Madonna and Child (Virgin with Child and Angels), showing Charles VII's mistress Agnes Sorel  - right panel of the Melun dyptich
circa 1452-1455
oil on panel
94.5 × 85.5 cm
Royal Museum of Fine Arts Antwerp, Belgium

Jean Fouquet (ca. 1420-ca. 1480) was the leading 15th-century artist in France, the French court painter, a master of both panel painting and manuscript illumination, and the apparent inventor of the portrait miniature. He was the first French artist to travel to Italy and experience first-hand the early Italian Renaissance, though little is known of his early life. He was especially adept in his miniature illustrations for manuscript books.

He was born at Tours, the illegitimate son of a priest. His leap to fame is attested to by the probability that he accompanied a French mission to Rome in 1446. In Rome, he would have seen the frescoes in the Vatican by Fra Angelico, and the style of the famous Florentine had a deep and lasting effect on his own.
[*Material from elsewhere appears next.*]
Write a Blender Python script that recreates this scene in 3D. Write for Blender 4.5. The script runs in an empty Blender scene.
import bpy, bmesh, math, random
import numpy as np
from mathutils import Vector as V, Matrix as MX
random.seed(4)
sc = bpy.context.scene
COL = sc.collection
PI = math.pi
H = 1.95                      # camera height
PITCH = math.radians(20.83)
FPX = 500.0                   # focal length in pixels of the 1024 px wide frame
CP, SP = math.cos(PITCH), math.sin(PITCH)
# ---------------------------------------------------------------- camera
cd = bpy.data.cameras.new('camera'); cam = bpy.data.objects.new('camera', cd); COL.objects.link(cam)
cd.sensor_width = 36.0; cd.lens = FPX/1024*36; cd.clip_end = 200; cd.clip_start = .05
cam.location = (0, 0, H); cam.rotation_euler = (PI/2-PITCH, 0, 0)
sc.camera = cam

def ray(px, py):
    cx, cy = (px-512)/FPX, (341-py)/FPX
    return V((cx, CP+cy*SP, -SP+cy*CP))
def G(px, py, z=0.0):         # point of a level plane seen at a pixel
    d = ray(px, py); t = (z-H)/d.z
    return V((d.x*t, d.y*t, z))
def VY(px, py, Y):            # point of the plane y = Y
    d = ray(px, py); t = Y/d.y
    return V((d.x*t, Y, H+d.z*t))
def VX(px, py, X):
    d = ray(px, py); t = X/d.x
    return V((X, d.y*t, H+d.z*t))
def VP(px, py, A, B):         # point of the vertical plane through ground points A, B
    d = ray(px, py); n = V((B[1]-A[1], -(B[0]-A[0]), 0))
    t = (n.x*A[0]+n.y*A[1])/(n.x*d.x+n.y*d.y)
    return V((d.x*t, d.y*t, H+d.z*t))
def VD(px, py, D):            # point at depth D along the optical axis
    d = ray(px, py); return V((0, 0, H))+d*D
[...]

Upon his return to France, he opened a workshop in Tours and created a new style, combining the experiments of Italian painting with the exquisite precision of characterization and detail of Flemish art.

He received commissions from Charles VII and members of his court and from Louis XI, who made him official court painter in 1474. His work can be associated with the French court's attempt to solidify French national identity in the wake of its long struggle with England in the Hundred Years' War. His work consistently displays clear, dispassionate observation rendered with intricate delicacy and alternates accurate perspective with a flat, non-illusionistic sense of space.